Największa rakieta świata rusza w kosmos. W wydarzeniu weźmie udział Donald Trump

Firma SpaceX planuje dziś wieczorem wystrzelić po raz szósty statek kosmiczny Starship w misji testowej. W ciągu czterech lat ma się odbyć nawet 400 lotów megarakiety.

Publikacja: 19.11.2024 12:46

Starship gotowy do lotu. Rakieta ma zrewolucjonizować loty kosmiczne

Starship gotowy do lotu. Rakieta ma zrewolucjonizować loty kosmiczne

Foto: SpaceX, X

Obecna misja ma się rozpocząć w czasie 30-minutowego okna, które otwiera się o godz. 23 czasu polskiego. 120-metrowa rakieta, która składa się z dwóch elementów w pełni nadających się do ponownego użycia — pierwszego stopnia Super Heavy i statku kosmicznego zwanego Starship lub po prostu „Ship” – zostanie wystrzelona z bazy firmy Starbase w pobliżu miejscowości Boca Chica w południowym Teksasie.
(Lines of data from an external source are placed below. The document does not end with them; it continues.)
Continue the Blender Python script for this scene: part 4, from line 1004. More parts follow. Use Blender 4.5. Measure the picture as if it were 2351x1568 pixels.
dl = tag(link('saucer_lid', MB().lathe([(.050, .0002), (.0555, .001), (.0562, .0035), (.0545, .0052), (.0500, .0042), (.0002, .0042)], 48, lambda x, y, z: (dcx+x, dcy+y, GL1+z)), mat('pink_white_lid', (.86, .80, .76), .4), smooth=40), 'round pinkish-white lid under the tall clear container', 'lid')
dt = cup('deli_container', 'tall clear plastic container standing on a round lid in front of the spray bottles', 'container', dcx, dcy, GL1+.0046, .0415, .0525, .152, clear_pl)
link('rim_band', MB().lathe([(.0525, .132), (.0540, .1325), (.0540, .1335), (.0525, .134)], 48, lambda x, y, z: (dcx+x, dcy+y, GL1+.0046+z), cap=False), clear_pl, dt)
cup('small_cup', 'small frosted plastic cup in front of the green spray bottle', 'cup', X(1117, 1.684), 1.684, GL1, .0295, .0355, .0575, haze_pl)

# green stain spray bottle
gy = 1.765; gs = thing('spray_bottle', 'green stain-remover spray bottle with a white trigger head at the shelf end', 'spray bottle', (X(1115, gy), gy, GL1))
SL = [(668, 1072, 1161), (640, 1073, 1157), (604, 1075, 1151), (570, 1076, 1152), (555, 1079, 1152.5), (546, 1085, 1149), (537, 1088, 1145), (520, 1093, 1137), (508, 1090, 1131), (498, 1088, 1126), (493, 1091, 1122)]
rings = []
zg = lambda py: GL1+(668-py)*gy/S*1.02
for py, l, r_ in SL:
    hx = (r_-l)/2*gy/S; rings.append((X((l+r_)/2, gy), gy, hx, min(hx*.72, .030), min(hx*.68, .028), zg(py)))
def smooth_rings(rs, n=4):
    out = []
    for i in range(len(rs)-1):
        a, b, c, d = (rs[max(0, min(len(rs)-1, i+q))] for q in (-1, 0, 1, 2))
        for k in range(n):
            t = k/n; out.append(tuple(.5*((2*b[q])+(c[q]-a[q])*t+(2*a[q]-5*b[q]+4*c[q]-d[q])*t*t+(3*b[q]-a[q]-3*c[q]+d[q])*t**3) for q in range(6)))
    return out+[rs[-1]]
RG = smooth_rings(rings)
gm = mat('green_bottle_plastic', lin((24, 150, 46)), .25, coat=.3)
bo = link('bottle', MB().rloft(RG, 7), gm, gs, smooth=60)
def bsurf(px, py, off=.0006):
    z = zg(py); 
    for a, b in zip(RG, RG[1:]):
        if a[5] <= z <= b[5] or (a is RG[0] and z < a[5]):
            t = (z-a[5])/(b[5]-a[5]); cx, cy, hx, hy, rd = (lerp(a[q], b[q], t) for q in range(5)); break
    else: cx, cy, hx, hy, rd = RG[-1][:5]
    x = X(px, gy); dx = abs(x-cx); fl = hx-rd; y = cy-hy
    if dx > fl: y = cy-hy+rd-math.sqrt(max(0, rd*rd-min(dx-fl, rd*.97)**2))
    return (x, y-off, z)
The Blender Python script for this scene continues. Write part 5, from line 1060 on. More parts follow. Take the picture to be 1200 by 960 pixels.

Trump razem z Muskiem obejrzą start Starshipa

Start rakiety obejrzy osobiście prezydent elekt Donald Trump. Trump potwierdził swoją obecność podczas startu w poście na serwisie X. "Powodzenia dla Elona Muska i Wielkich Patriotów zaangażowanych w ten niesamowity projekt" - napisał Trump.

Obecność Trumpa podczas startu jest kolejnym sygnałem rosnącej roli, jaką Musk odegra w nowej administracji prezydenckiej, w której będzie szefem „Departamentu Efektywności Rządu” wraz z przedsiębiorcą i politykiem Vivekiem Ramaswamyem. Ma on ograniczyć liczbę przepisów, biurokrację i przyczynić się do cięcia wydatków i ograniczenia marnotrawstwa.

Elon Musk może być beneficjentem współpracy z przyszłym prezydentem. Takie firmy jak Tesla, Starlink i SpaceX otrzymuje już duże fundusze rządowe.

Co przyniesie szósty lot Starshipa?

Starship Flight 6 ma miejsce po udanym piątym locie testowym 13 października, podczas którego lądujący w bazie booster Super Heavy został złapany przez mechazillę, czyli przy użyciu gigantycznych metalowych ramion w kształcie pałeczek, podczas gdy górny stopień kontynuował lot przed wykonaniem kontrolowanego manewru wejścia w atmosferę i lądowania w Oceanie Indyjskim. Teraz ma być podobnie.

„Sukces pierwszej próby przechwycenia boostera pokazał wykonalność projektu, dostarczając jednocześnie cennych danych umożliwiających dalsze ulepszanie wydajności sprzętu i oprogramowania” – stwierdziła SpaceX w oświadczeniu. Firma należy do miliardera Elona Muska.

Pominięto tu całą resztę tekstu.